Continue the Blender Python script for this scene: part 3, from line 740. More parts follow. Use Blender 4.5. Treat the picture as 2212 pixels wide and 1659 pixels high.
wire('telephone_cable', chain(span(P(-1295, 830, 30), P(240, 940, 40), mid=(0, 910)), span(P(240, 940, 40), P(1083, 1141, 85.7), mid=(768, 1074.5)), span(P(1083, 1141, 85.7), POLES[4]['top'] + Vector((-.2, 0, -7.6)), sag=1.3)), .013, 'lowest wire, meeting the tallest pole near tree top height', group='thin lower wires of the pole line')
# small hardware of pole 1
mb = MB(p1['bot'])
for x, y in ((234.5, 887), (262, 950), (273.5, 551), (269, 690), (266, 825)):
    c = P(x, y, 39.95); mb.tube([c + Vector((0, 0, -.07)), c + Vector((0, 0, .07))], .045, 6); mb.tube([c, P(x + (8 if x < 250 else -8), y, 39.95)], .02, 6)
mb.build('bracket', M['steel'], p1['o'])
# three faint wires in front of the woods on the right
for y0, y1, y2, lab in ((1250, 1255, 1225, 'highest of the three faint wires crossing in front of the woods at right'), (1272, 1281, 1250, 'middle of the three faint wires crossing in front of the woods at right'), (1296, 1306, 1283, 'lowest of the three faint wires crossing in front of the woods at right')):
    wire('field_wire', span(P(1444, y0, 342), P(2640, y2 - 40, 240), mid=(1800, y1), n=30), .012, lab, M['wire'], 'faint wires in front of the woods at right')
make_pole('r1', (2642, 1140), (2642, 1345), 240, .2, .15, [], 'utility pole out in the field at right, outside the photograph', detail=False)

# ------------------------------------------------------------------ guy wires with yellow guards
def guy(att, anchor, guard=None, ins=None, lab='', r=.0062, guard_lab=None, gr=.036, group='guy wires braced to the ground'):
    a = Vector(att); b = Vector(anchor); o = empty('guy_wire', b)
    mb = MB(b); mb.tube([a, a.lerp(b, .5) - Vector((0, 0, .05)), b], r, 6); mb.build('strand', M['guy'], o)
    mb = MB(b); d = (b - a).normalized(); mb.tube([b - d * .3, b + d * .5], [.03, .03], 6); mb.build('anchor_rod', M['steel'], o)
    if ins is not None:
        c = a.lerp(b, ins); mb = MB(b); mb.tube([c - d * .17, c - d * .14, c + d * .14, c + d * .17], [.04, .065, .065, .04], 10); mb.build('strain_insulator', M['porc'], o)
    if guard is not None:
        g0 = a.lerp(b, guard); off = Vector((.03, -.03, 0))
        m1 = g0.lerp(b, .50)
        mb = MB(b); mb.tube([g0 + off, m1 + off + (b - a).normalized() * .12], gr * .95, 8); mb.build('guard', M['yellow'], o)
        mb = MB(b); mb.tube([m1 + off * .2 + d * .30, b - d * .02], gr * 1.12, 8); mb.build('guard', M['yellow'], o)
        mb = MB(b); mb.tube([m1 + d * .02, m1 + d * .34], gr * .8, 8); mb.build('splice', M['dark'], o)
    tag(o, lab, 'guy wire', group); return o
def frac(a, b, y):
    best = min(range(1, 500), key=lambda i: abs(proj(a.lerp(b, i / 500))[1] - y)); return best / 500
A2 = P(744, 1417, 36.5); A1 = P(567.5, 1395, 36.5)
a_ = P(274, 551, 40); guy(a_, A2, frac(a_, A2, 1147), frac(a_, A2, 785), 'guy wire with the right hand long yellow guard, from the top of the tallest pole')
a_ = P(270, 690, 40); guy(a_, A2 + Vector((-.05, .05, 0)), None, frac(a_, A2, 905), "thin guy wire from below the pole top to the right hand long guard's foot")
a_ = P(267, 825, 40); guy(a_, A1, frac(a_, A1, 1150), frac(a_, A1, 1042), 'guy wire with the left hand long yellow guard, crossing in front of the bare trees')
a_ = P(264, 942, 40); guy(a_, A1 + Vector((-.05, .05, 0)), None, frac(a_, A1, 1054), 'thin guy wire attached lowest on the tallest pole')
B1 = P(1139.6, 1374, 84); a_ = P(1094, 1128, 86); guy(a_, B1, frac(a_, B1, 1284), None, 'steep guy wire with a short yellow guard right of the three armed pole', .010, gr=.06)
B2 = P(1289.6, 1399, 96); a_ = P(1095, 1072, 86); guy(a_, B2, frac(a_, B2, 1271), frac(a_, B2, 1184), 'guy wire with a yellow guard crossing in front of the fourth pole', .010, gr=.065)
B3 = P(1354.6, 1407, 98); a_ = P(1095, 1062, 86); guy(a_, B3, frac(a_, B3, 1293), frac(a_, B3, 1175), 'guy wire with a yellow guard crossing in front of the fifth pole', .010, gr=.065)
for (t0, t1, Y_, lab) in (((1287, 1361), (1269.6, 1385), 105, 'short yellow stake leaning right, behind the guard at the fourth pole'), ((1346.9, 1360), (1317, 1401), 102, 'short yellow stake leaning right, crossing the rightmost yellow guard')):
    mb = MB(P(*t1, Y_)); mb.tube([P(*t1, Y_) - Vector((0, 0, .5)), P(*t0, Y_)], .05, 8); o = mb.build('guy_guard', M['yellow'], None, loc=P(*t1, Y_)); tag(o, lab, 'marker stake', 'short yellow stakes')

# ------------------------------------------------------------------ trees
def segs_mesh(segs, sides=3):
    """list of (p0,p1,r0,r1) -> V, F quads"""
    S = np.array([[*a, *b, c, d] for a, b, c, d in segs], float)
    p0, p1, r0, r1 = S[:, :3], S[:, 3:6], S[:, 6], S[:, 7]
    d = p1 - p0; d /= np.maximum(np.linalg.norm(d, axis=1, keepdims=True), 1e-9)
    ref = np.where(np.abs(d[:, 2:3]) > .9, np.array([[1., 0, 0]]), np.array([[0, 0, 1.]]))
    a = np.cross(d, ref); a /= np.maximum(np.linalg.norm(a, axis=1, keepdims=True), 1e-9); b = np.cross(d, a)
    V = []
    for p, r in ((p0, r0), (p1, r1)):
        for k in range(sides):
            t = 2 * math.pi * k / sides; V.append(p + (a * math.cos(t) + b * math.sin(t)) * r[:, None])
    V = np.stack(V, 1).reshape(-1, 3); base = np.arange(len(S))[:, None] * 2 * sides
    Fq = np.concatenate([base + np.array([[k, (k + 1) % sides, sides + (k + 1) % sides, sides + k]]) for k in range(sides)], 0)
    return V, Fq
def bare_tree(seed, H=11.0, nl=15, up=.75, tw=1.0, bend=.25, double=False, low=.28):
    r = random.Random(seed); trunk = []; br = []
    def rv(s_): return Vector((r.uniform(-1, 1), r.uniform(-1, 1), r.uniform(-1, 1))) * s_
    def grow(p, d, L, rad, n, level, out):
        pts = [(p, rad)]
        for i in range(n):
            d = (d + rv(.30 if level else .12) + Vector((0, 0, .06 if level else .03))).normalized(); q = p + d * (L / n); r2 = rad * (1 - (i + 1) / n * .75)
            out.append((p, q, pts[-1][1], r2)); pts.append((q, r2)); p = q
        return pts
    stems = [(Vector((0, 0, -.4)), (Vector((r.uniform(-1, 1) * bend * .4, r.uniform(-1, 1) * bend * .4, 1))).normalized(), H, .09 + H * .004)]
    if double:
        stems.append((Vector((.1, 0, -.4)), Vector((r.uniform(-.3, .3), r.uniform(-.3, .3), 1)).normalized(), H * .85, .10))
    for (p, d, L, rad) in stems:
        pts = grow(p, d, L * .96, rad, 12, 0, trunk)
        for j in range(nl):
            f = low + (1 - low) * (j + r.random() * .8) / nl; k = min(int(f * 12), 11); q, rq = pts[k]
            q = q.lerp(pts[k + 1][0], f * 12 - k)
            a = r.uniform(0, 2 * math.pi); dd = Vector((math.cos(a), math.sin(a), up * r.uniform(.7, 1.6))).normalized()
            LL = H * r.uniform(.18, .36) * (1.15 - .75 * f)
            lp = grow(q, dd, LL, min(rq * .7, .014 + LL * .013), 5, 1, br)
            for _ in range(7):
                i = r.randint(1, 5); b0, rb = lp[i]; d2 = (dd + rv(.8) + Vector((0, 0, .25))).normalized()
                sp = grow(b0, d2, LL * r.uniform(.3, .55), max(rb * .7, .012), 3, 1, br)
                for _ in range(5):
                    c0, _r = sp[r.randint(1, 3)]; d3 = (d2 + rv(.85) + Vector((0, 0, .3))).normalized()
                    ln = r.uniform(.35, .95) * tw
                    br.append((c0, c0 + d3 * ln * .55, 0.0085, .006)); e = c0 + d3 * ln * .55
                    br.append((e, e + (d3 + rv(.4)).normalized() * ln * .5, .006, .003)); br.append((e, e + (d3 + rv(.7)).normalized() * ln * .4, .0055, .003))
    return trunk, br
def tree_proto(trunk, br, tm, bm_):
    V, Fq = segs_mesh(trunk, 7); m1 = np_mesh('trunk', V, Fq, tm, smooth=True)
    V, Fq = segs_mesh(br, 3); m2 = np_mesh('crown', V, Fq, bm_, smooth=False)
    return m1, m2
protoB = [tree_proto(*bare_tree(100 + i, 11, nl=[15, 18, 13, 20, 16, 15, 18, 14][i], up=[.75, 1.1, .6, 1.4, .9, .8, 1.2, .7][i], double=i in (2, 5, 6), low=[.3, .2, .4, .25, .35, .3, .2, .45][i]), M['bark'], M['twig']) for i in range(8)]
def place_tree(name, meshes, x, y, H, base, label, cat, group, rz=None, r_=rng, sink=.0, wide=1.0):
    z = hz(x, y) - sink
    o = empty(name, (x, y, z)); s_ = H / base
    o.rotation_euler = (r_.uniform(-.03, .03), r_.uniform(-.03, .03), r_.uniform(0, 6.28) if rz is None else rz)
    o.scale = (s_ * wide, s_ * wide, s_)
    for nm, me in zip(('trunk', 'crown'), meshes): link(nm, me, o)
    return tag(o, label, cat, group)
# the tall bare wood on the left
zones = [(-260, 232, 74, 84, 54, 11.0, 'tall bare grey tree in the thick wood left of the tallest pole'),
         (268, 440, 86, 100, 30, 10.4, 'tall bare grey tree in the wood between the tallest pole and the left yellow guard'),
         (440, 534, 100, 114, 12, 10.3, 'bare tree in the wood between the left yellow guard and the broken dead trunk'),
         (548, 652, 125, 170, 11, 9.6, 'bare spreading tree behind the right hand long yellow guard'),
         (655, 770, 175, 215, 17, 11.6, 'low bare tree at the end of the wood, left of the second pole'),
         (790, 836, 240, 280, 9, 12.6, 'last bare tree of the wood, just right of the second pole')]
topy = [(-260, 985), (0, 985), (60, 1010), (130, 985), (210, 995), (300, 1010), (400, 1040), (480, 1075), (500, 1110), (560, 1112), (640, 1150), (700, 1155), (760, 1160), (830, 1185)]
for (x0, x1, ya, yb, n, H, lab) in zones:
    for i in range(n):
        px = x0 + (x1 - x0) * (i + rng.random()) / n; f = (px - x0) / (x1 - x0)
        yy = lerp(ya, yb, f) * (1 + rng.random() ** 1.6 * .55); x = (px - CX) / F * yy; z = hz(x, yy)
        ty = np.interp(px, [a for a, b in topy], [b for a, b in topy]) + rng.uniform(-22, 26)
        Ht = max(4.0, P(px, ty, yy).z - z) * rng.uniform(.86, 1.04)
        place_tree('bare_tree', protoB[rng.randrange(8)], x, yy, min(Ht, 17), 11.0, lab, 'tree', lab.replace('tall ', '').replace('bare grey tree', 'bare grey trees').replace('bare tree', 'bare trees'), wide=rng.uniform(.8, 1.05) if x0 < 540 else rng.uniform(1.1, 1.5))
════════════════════
▶ _Do this_
Starting at the top of the data above, repeat every line exactly until the line containing "the photograph', detail=False)" has been given, then stop.

▶ _Output_
Continue the Blender Python script for this scene: part 3, from line 740. More parts follow. Use Blender 4.5. Treat the picture as 2212 pixels wide and 1659 pixels high.
wire('telephone_cable', chain(span(P(-1295, 830, 30), P(240, 940, 40), mid=(0, 910)), span(P(240, 940, 40), P(1083, 1141, 85.7), mid=(768, 1074.5)), span(P(1083, 1141, 85.7), POLES[4]['top'] + Vector((-.2, 0, -7.6)), sag=1.3)), .013, 'lowest wire, meeting the tallest pole near tree top height', group='thin lower wires of the pole line')
# small hardware of pole 1
mb = MB(p1['bot'])
for x, y in ((234.5, 887), (262, 950), (273.5, 551), (269, 690), (266, 825)):
    c = P(x, y, 39.95); mb.tube([c + Vector((0, 0, -.07)), c + Vector((0, 0, .07))], .045, 6); mb.tube([c, P(x + (8 if x < 250 else -8), y, 39.95)], .02, 6)
mb.build('bracket', M['steel'], p1['o'])
# three faint wires in front of the woods on the right
for y0, y1, y2, lab in ((1250, 1255, 1225, 'highest of the three faint wires crossing in front of the woods at right'), (1272, 1281, 1250, 'middle of the three faint wires crossing in front of the woods at right'), (1296, 1306, 1283, 'lowest of the three faint wires crossing in front of the woods at right')):
    wire('field_wire', span(P(1444, y0, 342), P(2640, y2 - 40, 240), mid=(1800, y1), n=30), .012, lab, M['wire'], 'faint wires in front of the woods at right')
make_pole('r1', (2642, 1140), (2642, 1345), 240, .2, .15, [], 'utility pole out in the field at right, outside the photograph', detail=False)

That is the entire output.